The San Pedro Town Council confirmed the warning in a Monday statement that outlined an extensive response. It said crews have been working from dawn to dusk with tractors, dump trucks, and upgraded equipment to clear beaches, while the municipality expands its workforce and establishes composting sites to recover sand.
The council is also in talks with private landowners to secure long-term deposition sites, and said it is continuing to lobby the government for additional support.
Meanwhile, Tourism Minister Anthony Mahler, who sits on the cabinet subcommittee on sargassum, was candid about the scale of the problem last Thursday. “I don’t think we’re looking at this heavily as a region,” he said. “I don’t think we have worked on this collectively and with science behind it to see how we can deal with it.”
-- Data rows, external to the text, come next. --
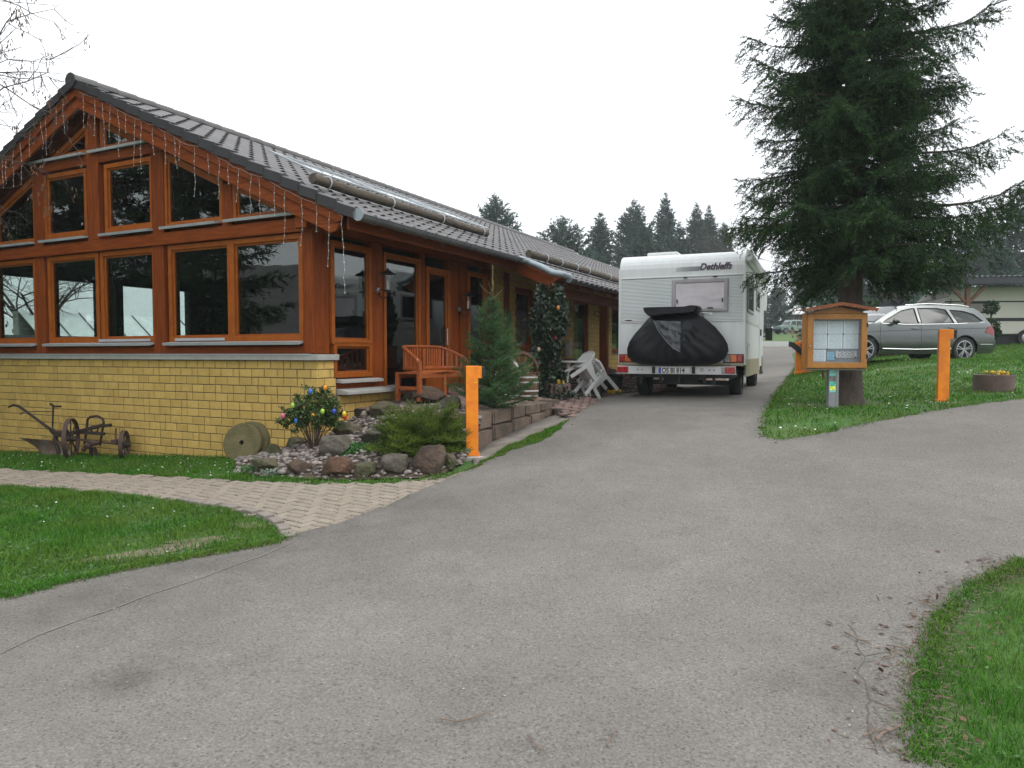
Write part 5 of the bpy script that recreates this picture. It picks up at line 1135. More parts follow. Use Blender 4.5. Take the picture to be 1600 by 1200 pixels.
for t in np.linspace(-pi/2, pi/2, 33):
    x = hwid*sin(t); y = .245 if abs(x) < .45 else .245 - .44*((abs(x)-.45)/(hwid-.45))**2.2; z = .80 + .05*cos(t)**.5 if abs(x) < .45 else .80 + .05*max(0,cos(t))**.5 - .19*((abs(x)-.45)/(hwid-.45))**2.5; rail.append((x,y,z))
m = MB(); sec = [(-.028,-.018),(.028,-.018),(.028,.018),(-.028,.018)]; vs = []
for i, p in enumerate(rail):
    a, b = Vector(rail[max(i-1,0)]), Vector(rail[min(i+1,len(rail)-1)]); d = (b-a); d.z = 0; d.normalize(); nn_ = Vector((-d.y,d.x,0)); vs += [Vector(p) + nn_*u + Vector((0,0,v)) for u, v in sec]
m.add(vs, [(4*i+j, 4*i+(j+1)%4, 4*i+4+(j+1)%4, 4*i+4+j) for i in range(len(rail)-1) for j in range(4)] + [(3,2,1,0), tuple(4*len(rail)-4+j for j in range(4))]); m.build('top_rail', mt['bench'], bn, bev=.006)
m = MB(); vs = []
for i, p in enumerate(rail):
    p = (p[0], p[1], .50); a, b = Vector(rail[max(i-1,0)]), Vector(rail[min(i+1,len(rail)-1)]); d = (b-a); d.z = 0; d.normalize(); nn_ = Vector((-d.y,d.x,0)); vs += [Vector(p) + nn_*u*.55 + Vector((0,0,v*1.2)) for u, v in sec]
m.add(vs, [(4*i+j, 4*i+(j+1)%4, 4*i+4+(j+1)%4, 4*i+4+j) for i in range(len(rail)-1) for j in range(4)]); m.build('lower_rail', mt['bench'], bn, bev=.004)
sm_ = MB(); sm_.box((0,0,0),(.034,.014,1)); slat_me = sm_.mesh('back_slat', mt['bench'])
for i in range(1, len(rail)-1):
    if abs(rail[i][0]) < .03 : continue
    p = rail[i]; a, b = rail[i-1], rail[i+1]; an = atan2(b[1]-a[1], b[0]-a[0]); h = p[2]-.02-.52
    inst(slat_me, 'back_slat', bn, M=Matrix.Translation((p[0],p[1],.52+h/2)) @ Matrix.Rotation(an,4,'Z') @ Matrix.Diagonal((1,1,h,1)))
# wall lamps
def wall_lamp(y, z, label, x=.01):
    q = W(x, y, z); t = thing('wall_lamp', label, 'lamp', tuple(q), BROT, 'glass lanterns on the posts')
    m = MB(); m.lathe([(.05,0),(.045,.02),(.02,.03)], 14, (0,0,0), Matrix.Rotation(pi/2,3,'Y')); m.build('wall_plate', mt['steel'], t, smooth=True)
    m = MB(); m.tube([(.02,0,-.01),(.06,0,-.10),(.13,0,-.13),(.19,0,-.10),(.20,0,-.03)], .009, 8); m.tube([(.03,0,.0),(.10,0,.02),(.15,0,.0)], .006, 6); m.build('arm', mt['blackmetal'], t, smooth=True)
    m = MB(); m.lathe([(.055,-.03),(.058,-.01),(.05,-.005)], 16, (.20,0,0)); m.build('base_ring', mt['blackmetal'], t, smooth=True)
    m = MB(); m.lathe([(.047,0),(.047,.24)], 16, (.20,0,0), caps=False); m.build('lamp_glass', mt['lampglass'] if 'lampglass' in mt else mt.setdefault('lampglass', glass('lamp_glass', (.85,.87,.85), 1.5)), t, smooth=True)
    m = MB(); m.lathe([(.02,0),(.02,.12),(.012,.15)], 12, (.20,0,.01)); m.build('bulb', mt['bulb'], t, smooth=True)
    m = MB(); m.lathe([(.13,.24),(.12,.25),(.03,.30),(.012,.33)], 20, (.20,0,0)); m.build('cap', mt['blackmetal'], t, smooth=True)
    for k in range(4): m = MB(); a = pi/4+pi/2*k; m.tube([(.20+.053*cos(a),.053*sin(a),-.01),(.20+.053*cos(a),.053*sin(a),.245)], .004, 5); m.build('cage_bar', mt['blackmetal'], t)
wall_lamp(1.37, 2.58, 'glass lantern lamp on the orange post left of the garden bench')
wall_lamp(3.88, 2.42, 'glass lantern lamp on the post right of the entrance door, behind the young spruce')
wall_lamp(11.4, 2.75, 'glass lantern lamp on the brick wall beside the far door', x=-.02)
# notices on the brick wall
for i, (y, z, w_n, h_n, c, lab) in enumerate(((5.35,2.05,.12,.22,(.05,.07,.06),'dark small sign plate on the brick wall above the white notice'),(5.5,1.78,.22,.26,(.58,.60,.58),'white paper notice on the brick wall between spruce and dark window'),(5.98,2.3,.10,.42,(.05,.18,.08),'narrow green sign strip on the wall left of the dark window'),(6.02,1.98,.17,.20,(.32,.36,.08),'green and yellow poster on the wall beside the dark window'),(5.82,1.75,.12,.16,(.30,.05,.03),'small red and black emblem plate on the wall by the dark window'),(8.4,2.35,.5,.62,(.60,.60,.58),'white menu board on the brick wall right of the ivy post'),(9.2,2.22,.2,.32,(.50,.50,.48),'small pale notice on the brick wall left of the far door'),(9.25,1.72,.22,.40,(.60,.58,.54),'white letter box on the brick wall left of the far door'))):
    q = W(.035 if i != 4 else .04, y, z); m = MB(); m.span((-.01,-w_n/2,-h_n/2),(.012 if i != 7 else .1,w_n/2,h_n/2)); o = m.build('wall_notice', M('wall_notice_print', c, .6, col2=tuple(v*.6 for v in c), nscale=9, contrast=2), org=(0,0,0)); o.location = tuple(q); o.rotation_euler = (0,0,BROT); tag(o, lab, 'notice', 'notices on the brick wall')
# white stacking chairs tipped against a table
def make_chair(label, loc, R3):
    t = thing('garden_chair', label, 'chair', loc, 0, 'white plastic garden chairs'); t.rotation_euler = R3.to_euler(); t.scale = (.88,.88,.88)
    m = MB(); g = 8; vs = [(-.24+.48*i/g, -.22+.44*j/g, .42 - .03*(1-((i-4)/4)**2) + .02*(j/g<.2)) for j in range(g+1) for i in range(g+1)]; m.add(vs + [(x,y,z-.012) for x,y,z in vs], [(j*9+i, j*9+i+1, j*9+10+i, j*9+9+i) for j in range(g) for i in range(g)] + [(81+j*9+9+i, 81+j*9+10+i, 81+j*9+i+1, 81+j*9+i) for j in range(g) for i in range(g)]); m.build('seat', mt['white'], t, smooth=True)
    m = MB(); fr = [(x, .22+.10*(z-.42), z) for x, z in ((-.24,.43),(-.25,.7),(-.21,.84),(-.1,.90),(0,.91),(.1,.90),(.21,.84),(.25,.7),(.24,.43))]
    for i in range(len(fr)-1): m.bar(fr[i], fr[i+1], .025, .05, (0,1,0))
    m.build('back_frame', mt['white'], t, bev=.006)
    for k in range(7):
        x = -.18+.06*k; m = MB(); m.bar((x,.23,.42),(x,.22+.10*(.46-.05*abs(x)*8*.2),.88-.5*x*x*3),.008,.04,(0,1,0)); m.build('back_slat', mt['white'], t)
    for s in (-1,1):
        m = MB(); m.bar((s*.25,-.24,0),(s*.26,-.21,.64),.085,.03,(1,0,0)); m.build('leg', mt['white'], t, bev=.006); m = MB(); m.bar((s*.23,.32,0),(s*.24,.22,.45),.085,.03,(1,0,0)); m.build('leg', mt['white'], t, bev=.006)
        m = MB(); m.bar((s*.265,-.24,.645),(s*.255,.24,.66),.07,.02); m.build('armrest', mt['white'], t, bev=.008)
        m = MB(); m.prism([(s*.245,-.22,.40),(s*.25,.22,.42),(s*.255,.24,.66),(s*.255,.10,.60),(s*.255,-.08,.52),(s*.255,-.2,.50)],(s*.012,0,0)); m.build('side_panel', mt['white'], t, bev=.004)
    return t
q = W(1.45, 6.3, 0); qz = T_(q[0],q[1])
tb = thing('garden_table', 'white plastic garden table half hidden under the tipped white chairs', 'table', (q[0],q[1],qz), 0)
m = MB(); m.lathe([(.42,.68),(.45,.70),(.45,.715),(.43,.725)], 32); m.build('table_top', mt['white'], tb, smooth=True)
for k in range(4): m = MB(); a = pi/4+pi/2*k; m.tube([(.35*cos(a),.35*sin(a),0),(.26*cos(a),.26*sin(a),.69)], [.02,.03], 8); m.build('leg', mt['white'], tb)
q1 = W(1.62, 5.85, 0); make_chair('white plastic chair tipped forward on the table beside the ivy post', (q1[0]-.08, q1[1], T_(*q1[:2])+.16), Matrix.Rotation(radians(118),3,'Z') @ Matrix.Rotation(radians(48),3,'X'))
q1 = W(1.95, 6.5, 0); make_chair('white plastic chair tipped with its back up next to the porch post', (q1[0], q1[1], T_(*q1[:2])+.10), Matrix.Rotation(radians(-62),3,'Z') @ Matrix.Rotation(radians(34),3,'X'))
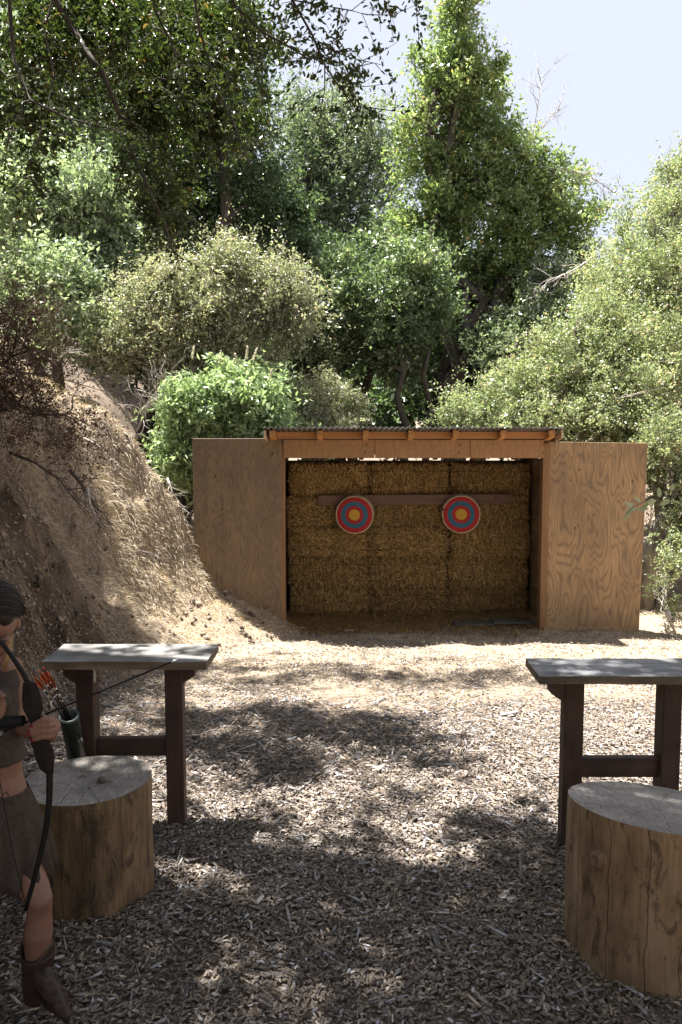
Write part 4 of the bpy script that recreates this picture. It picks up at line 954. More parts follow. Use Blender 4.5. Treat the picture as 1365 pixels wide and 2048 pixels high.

Mahler pointed to Mexico’s current battle against sargassum as a reflection of the scale. “We got lucky over the last month or so. Most of it went up to Mexico, and they are taking a beating right now, and they have much bigger budgets, and they have the Coast Guard working and all kind of things,” he said.
“It still just keeps coming,” Mahler added. “By the time you wake up in the morning, a boatload or a beach load of sargassum has washed up on the beaches.”
In the meantime, Belize is throwing more resources at the problem than ever before, with growing budgets to tackle the thick mats of sargassum that keep washing up ashore.